Le 1er décembre 2023, M. Diallo a été invité à se présenter à 15h au service de la Division de la migration de la direction générale de la police nationale dans le quartier de Goughin de Ouagadougou afin de renouveler son passeport. C’est au moment où il remontait dans son véhicule afin de partir, qu’il a été interpellé par des individus en tenue civile, présumés d’appartenir aux forces de sécurité burkinabè, lui demandant de les suivre. M. Diallo s’est alors engagé dans une course poursuite à l’issue de laquelle il a été enlevé et amené dans une destination inconnue. A ce jour, le sort et le lieu où se trouve M. Diallo demeurent encore inconnus.
PRÉOCCUPATIONS
Dans la communication, nous exprimons notre profonde préoccupation quant aux graves allégations d’enlèvement et de disparition forcée du M. Diallo. Ces allégations font également état de la réquisition de citoyens burkinabè, qui sembleraient cibler ceux exerçant leur droit à la liberté d’expression, d’opinion, d’association et de réunion, afin de garantir et promouvoir les droits humains, et ceci, de façon parfois critique face contre les actions du Gouvernement de transition violant les droits humains. En ciblant des individus qui ont ouvertement critiqué le Gouvernement de transition, la réquisition mise en place au Burkina Faso ne permettrait pas de lutter contre le terrorisme, mais de réprimer les voix dissidentes. Si ces allégations s’avéraient confirmées, le Gouvernement de votre Excellence aurait gravement violé les droits humains fondamentaux et ses engagements en matière de droit international des droits de l’homme, y compris de disparition forcée, de détention arbitraire et d’intimidation à l’encontre de M. Diallo et des défenseurs des droits humains. De plus, les allégations ci-dessus sont contraires à la législation nationale du Burkina Faso en matière de protection des défenseurs des droits humains (loi 039-2017 et le Mécanisme de Protection des Défenseurs des Droits Humains).

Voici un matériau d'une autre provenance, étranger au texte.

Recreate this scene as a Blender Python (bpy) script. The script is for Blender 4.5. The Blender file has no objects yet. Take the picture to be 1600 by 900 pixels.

Nous exprimons notre préoccupation quant au fait qu’un décret destiné à lutter contre le terrorisme semblerait avoir été utilisé pour imposer la conscription obligatoire des défenseurs des droits humains. Tout en étant conscients du contexte sécuritaire fragile marqué par des attaques terroristes dans le Burkina Faso, nous rappelons que l’Assemblée générale, le Conseil de sécurité et le Conseil des droits de l’homme exigent que toute mesure prise pour lutter contre le terrorisme et l’extrémisme violent soit conformes aux obligations des États en vertu du droit international, en particulier du droit international des droits de l’homme, du droit des réfugiés et du droit humanitaire, et respectent les principes fondamentaux de légalité, de proportionnalité, de nécessité et de non-discrimination. Nous soulignons que toute restriction à la liberté d’expression qu’un gouvernement cherche à justifier par des raisons de sécurité nationale et de lutte contre le terrorisme doit avoir pour but véritable et pour effet démontrable de protéger un intérêt légitime de sécurité nationale (CCPR/C/GC/34).